## TASK GOAL
Quote the listing below in its entirety, omitting every image.

■ ■ ■

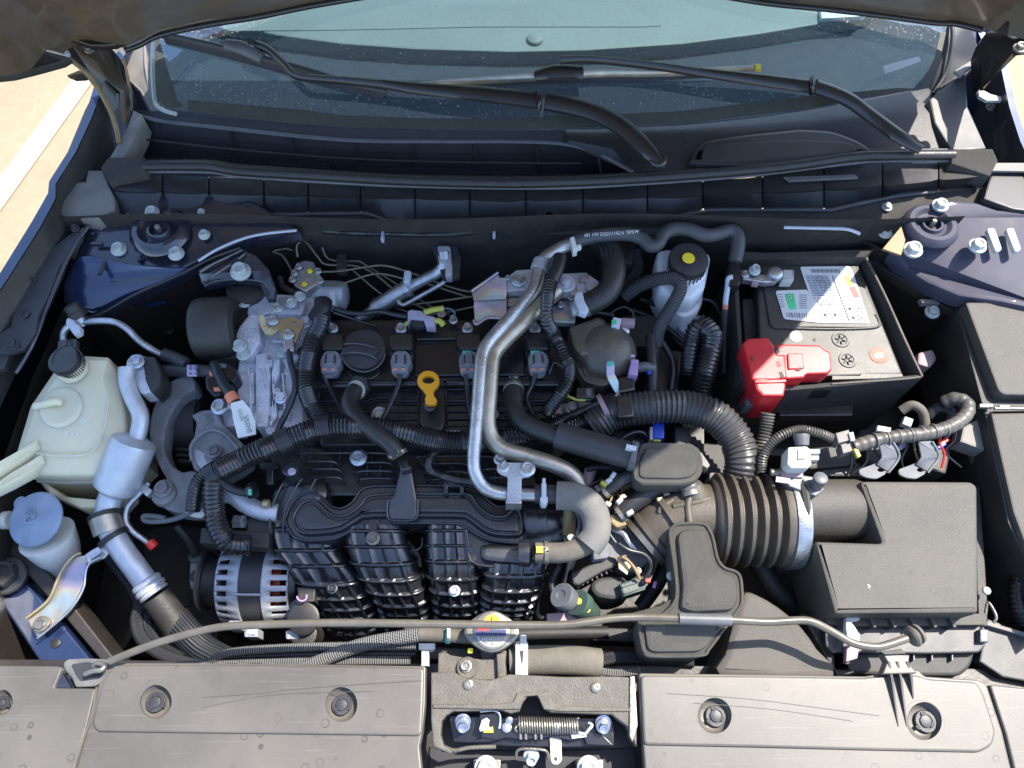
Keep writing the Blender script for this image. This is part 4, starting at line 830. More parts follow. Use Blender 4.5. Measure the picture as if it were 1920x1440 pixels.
th('black and silver braided line right of the upper radiator hose', [(1118, 1240, -.05), (1160, 1232, -.06), (1220, 1234, -.07), (1300, 1240, -.07)], 12, BRK, 'braided_line')
th('frayed silver braid end beside the upper radiator hose', [(1120, 1258, -.04), (1160, 1262, -.045), (1200, 1258, -.05)], 7, BRD, 'braided_line')
# radiator cap with warning print
rc = T('radiator_cap', 'round steel radiator cap with a yellow warning triangle under the rod', 'radiator cap', (922, 1182, -.005))
capm = M('cap_steel', (.2, .195, .18), .35, .7, bump=.15, bs=300, dust=.35)
ears = []
for i in range(60):
    a = i*2*math.pi/60; r_ = 41+11*max(0, abs(math.cos(a))**7); ears.append((922+r_*math.cos(a), 1184+r_*math.sin(a)*(.96)))
prism('cap_body', ears, capm, h=-.006, d=.016, b=5, taper=.97, parent=rc)
lathe('cap_dome', (922, 1182, -.006), ZA, [(0, 36), (2.5, 34), (3.5, 30)], capm, n=40, parent=rc)
prism('warning_triangle', [(903, 1168), (912, 1156), (922, 1152), (934, 1156), (943, 1168), (924, 1169)], YEL, h=-.0031, d=.0006, b=0, parent=rc)
box('exclamation_mark', 922, 1161, -.0026, 2, 9, .0004, INK, b=0, parent=rc)
box('red_band', 906, 1180, -.0025, 20, 5, .0006, REDB, b=0, parent=rc)
box('blue_band', 921, 1186, -.0028, 56, 12, .0004, M('navy_print', (.03, .04, .16), .5), b=0, parent=rc)
text('warning_lettering', 'NEVER OPEN WHEN HOT', (922, 1184, -.0024), 3.4, INKG, rc, sx=.8)
text('warning_lettering', 'DO NOT OPEN WHEN HOT', (922, 1189, -.0024), 3.2, INKG, rc, sx=.8)
text('warning_lettering', '108 kPa', (922, 1207, -.0031), 6, INKW, rc)
text('warning_lettering', 'RADIATOR', (920, 1199, -.0031), 5, INKW, rc)
tube('print_ring', [(922+28*math.cos(a), 1184+28*math.sin(a), -.0034) for a in [i*math.pi/18 for i in range(1, 18)]], .7, INKW, n=5, parent=rc)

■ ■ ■

## OUTPUT OF THE TASK
Keep writing the Blender script for this image. This is part 4, starting at line 830. More parts follow. Use Blender 4.5. Measure the picture as if it were 1920x1440 pixels.
th('black and silver braided line right of the upper radiator hose', [(1118, 1240, -.05), (1160, 1232, -.06), (1220, 1234, -.07), (1300, 1240, -.07)], 12, BRK, 'braided_line')
th('frayed silver braid end beside the upper radiator hose', [(1120, 1258, -.04), (1160, 1262, -.045), (1200, 1258, -.05)], 7, BRD, 'braided_line')
# radiator cap with warning print
rc = T('radiator_cap', 'round steel radiator cap with a yellow warning triangle under the rod', 'radiator cap', (922, 1182, -.005))
capm = M('cap_steel', (.2, .195, .18), .35, .7, bump=.15, bs=300, dust=.35)
ears = []
for i in range(60):
    a = i*2*math.pi/60; r_ = 41+11*max(0, abs(math.cos(a))**7); ears.append((922+r_*math.cos(a), 1184+r_*math.sin(a)*(.96)))
prism('cap_body', ears, capm, h=-.006, d=.016, b=5, taper=.97, parent=rc)
lathe('cap_dome', (922, 1182, -.006), ZA, [(0, 36), (2.5, 34), (3.5, 30)], capm, n=40, parent=rc)
prism('warning_triangle', [(903, 1168), (912, 1156), (922, 1152), (934, 1156), (943, 1168), (924, 1169)], YEL, h=-.0031, d=.0006, b=0, parent=rc)
box('exclamation_mark', 922, 1161, -.0026, 2, 9, .0004, INK, b=0, parent=rc)
box('red_band', 906, 1180, -.0025, 20, 5, .0006, REDB, b=0, parent=rc)
box('blue_band', 921, 1186, -.0028, 56, 12, .0004, M('navy_print', (.03, .04, .16), .5), b=0, parent=rc)
text('warning_lettering', 'NEVER OPEN WHEN HOT', (922, 1184, -.0024), 3.4, INKG, rc, sx=.8)
text('warning_lettering', 'DO NOT OPEN WHEN HOT', (922, 1189, -.0024), 3.2, INKG, rc, sx=.8)
text('warning_lettering', '108 kPa', (922, 1207, -.0031), 6, INKW, rc)
text('warning_lettering', 'RADIATOR', (920, 1199, -.0031), 5, INKW, rc)
tube('print_ring', [(922+28*math.cos(a), 1184+28*math.sin(a), -.0034) for a in [i*math.pi/18 for i in range(1, 18)]], .7, INKW, n=5, parent=rc)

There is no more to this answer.